Wednesday, September 30, 2009

History Notebook

One of the things K12 wants you to do with primary-age kids is to keep a history notebook and a science notebook. With history, the child is supposed to dictate a narration or draw a picture and dictate the caption for each lesson. So, a bit like Well Trained Mind's program. I didn't really focus much on this during these last two weeks. I was too busy just getting the hang of how the program worked, and getting Paddy past his first reaction of impatience to the new way of doing things.

However, things are easing up. We are just finishing our first "units" for both the kids in history and science. The units seem to take about 2 weeks and there is a review and a "unit assessment" at the end of each unit. The review day asked me to look at the history notebook with Paddy so he could see how much he's learned. But I didn't have one -- just a folder with worksheets that I've been stuffing all his work into. (He passed the assessment anyway).

So anyway, yesterday I got a bunch of binders out of the closet and I think I'm actually going to set up notebooks for Paddy, something I always kind of wanted to do but never really got around to. I put page protectors in them and I also got out a file box and filled it with different kinds of paper and even some photocopied maps so we can just grab things out when needed.

Since I didn't have any narrations recorded for this first Geography unit -- he did do narrations but I picked stealth moments so as not to exasperate him, and didn't write them down -- I made a sort of PDF review packet using things I found on the web (I did NOT use K12 materials to make the packet).

I'm putting this in the beginning of the notebook so we can go back and review every now and then. This weekend I'll try to get him involved in decorating the notebook covers.

This coursework keeps bringing back memories of earlier homeschool days when Brendan and Clare were small. I used the Core Knowledge series as a guide and devised little units and book trails based on them. My fall-down area was organization and review, so this layout makes it easier for me.

I've been reading the What Your First Grader Needs to Know book to Paddy at night when I want him to get sleepy, after I read to him from Thornton Burgess's Book of Animals and William Bennett's Heroes anthology. We made it past the geography and are now reading about how history began and King Tut. It is very cute -- when I started reading about history as "the story of the past" his eyes brightened and he said "History!" because that's what the last K12 lesson was about (he seemed sort of bored at the time!). We had a long discussion about his first memory, my first memory, and how long back his grandparents' memories might go. He was very interested -- so much for sleep! Then when I started reading "The Nile Gives King Tut a Present" he started rapping "King Tut" (his siblings think the Steve Martin song is amusing so he's heard it). Every time I said King Tut after that there was a sort of undervoiced chorus of "King Tut". Made me laugh. Then I had that stupid song stuck in my head for the rest of the evening.

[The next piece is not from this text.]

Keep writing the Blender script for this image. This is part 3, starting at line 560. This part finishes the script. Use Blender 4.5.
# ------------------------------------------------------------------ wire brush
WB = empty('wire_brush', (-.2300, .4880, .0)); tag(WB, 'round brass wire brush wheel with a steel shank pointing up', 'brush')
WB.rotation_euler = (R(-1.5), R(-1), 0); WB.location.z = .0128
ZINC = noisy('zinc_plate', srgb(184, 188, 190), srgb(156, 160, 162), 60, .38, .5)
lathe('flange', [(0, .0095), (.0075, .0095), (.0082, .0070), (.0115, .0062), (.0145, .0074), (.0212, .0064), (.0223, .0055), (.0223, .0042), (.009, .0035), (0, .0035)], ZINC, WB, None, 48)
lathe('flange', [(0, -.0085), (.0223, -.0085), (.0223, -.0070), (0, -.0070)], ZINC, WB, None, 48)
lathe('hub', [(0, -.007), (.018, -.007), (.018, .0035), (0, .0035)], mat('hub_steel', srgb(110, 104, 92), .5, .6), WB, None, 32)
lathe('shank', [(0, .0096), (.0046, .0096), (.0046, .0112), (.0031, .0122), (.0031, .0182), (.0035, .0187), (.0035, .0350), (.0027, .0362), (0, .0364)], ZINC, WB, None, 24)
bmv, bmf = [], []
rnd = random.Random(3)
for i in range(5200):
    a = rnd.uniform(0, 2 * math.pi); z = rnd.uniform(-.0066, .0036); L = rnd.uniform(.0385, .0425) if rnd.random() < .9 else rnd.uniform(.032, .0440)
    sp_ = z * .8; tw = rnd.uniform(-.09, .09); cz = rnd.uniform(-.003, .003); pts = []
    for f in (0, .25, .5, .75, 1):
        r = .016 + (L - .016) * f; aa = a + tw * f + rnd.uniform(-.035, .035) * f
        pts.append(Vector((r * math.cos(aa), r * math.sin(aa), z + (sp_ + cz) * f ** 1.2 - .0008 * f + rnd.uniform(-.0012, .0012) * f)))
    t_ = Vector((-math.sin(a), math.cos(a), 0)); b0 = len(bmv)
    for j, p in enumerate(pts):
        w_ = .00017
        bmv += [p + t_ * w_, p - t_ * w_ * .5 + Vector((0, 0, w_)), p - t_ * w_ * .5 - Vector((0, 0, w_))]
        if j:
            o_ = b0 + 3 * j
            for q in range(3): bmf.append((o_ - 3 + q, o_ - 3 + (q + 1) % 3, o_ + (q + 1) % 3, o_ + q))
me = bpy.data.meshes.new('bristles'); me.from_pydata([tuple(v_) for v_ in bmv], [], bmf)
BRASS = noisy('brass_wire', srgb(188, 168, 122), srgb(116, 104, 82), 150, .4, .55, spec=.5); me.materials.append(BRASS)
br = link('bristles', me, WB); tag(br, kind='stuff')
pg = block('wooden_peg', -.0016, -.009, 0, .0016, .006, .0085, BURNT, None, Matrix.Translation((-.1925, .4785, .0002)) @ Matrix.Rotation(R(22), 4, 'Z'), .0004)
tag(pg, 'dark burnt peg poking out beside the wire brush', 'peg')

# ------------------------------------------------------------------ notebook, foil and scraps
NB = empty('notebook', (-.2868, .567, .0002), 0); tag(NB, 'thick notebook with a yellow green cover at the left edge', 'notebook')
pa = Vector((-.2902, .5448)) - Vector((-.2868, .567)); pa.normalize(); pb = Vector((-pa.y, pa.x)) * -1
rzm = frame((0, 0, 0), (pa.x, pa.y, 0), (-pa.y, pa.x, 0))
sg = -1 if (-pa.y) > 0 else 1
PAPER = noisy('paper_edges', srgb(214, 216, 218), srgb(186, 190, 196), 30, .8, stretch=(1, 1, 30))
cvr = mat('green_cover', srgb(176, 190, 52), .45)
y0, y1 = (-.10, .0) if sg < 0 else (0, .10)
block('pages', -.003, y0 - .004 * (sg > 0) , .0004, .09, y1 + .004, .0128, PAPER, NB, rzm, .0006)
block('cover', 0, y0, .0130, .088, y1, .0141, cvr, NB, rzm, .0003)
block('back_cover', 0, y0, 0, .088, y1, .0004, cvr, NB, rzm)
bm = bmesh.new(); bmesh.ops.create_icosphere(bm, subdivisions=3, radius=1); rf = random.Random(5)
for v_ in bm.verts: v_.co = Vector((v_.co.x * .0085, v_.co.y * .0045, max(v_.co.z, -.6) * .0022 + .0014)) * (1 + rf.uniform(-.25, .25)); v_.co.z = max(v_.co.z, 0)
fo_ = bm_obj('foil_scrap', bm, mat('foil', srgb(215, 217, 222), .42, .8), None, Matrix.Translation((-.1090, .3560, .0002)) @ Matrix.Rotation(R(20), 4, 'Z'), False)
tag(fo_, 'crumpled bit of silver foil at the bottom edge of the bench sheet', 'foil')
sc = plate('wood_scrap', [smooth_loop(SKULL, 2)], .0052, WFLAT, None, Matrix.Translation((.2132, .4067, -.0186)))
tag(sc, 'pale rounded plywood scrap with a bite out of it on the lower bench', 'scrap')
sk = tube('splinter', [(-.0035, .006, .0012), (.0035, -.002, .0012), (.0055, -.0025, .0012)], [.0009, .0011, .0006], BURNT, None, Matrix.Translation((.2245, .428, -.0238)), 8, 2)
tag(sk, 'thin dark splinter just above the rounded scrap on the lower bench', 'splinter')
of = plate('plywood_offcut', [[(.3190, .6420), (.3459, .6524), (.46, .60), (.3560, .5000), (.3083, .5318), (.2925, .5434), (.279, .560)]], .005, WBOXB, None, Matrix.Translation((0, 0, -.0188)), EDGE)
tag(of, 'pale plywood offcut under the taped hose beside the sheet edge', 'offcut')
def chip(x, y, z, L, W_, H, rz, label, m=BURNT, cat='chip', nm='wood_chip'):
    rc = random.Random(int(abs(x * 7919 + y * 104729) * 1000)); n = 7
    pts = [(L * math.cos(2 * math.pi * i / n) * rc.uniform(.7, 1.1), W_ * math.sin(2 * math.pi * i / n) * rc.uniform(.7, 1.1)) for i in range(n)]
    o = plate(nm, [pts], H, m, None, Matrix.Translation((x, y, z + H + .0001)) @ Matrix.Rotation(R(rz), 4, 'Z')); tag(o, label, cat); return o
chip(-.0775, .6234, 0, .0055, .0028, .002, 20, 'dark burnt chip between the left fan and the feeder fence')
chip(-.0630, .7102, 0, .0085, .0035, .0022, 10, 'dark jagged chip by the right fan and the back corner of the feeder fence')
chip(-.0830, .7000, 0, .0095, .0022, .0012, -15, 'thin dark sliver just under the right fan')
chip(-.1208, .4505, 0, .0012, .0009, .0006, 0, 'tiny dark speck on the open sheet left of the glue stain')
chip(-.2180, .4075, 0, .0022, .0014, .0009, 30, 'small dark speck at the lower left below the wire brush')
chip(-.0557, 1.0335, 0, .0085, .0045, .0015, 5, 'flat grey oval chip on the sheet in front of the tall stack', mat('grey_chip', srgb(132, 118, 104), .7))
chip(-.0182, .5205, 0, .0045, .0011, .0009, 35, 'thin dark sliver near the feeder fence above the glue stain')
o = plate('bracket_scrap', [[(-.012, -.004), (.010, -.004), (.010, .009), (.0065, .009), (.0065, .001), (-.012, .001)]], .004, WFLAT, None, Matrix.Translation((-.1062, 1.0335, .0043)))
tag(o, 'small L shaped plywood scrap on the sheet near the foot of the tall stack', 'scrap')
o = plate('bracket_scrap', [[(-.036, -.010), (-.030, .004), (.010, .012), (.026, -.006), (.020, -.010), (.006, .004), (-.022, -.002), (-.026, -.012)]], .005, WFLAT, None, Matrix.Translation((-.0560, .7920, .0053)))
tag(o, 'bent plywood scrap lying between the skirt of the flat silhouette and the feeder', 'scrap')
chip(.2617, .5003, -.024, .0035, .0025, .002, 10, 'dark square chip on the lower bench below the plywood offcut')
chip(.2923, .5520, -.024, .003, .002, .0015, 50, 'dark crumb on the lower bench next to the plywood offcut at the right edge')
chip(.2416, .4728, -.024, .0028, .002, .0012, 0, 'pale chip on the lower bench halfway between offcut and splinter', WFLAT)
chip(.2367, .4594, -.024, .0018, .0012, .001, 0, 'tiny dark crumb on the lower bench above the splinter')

I debranched and froze a bunch of elderberries, and we had elderberry yogurt muffins yesterday. They disappeared fast. Kevin has been splitting more logs. He came and got me while I was cooking dinner and showed me how both the little boys were together pretending they were splitting logs. It has gotten MUCH colder within the last couple of days and we are definitely closing all the windows and checking out our heating system for the coming winter.

1 comment:

  1. Willa
    It's sounding more and more like you are happy with your program. You do have me thinking;) Just the whole approach.
    By trial and error I have found they take more pride in a notebook to fill rather than binding after the event.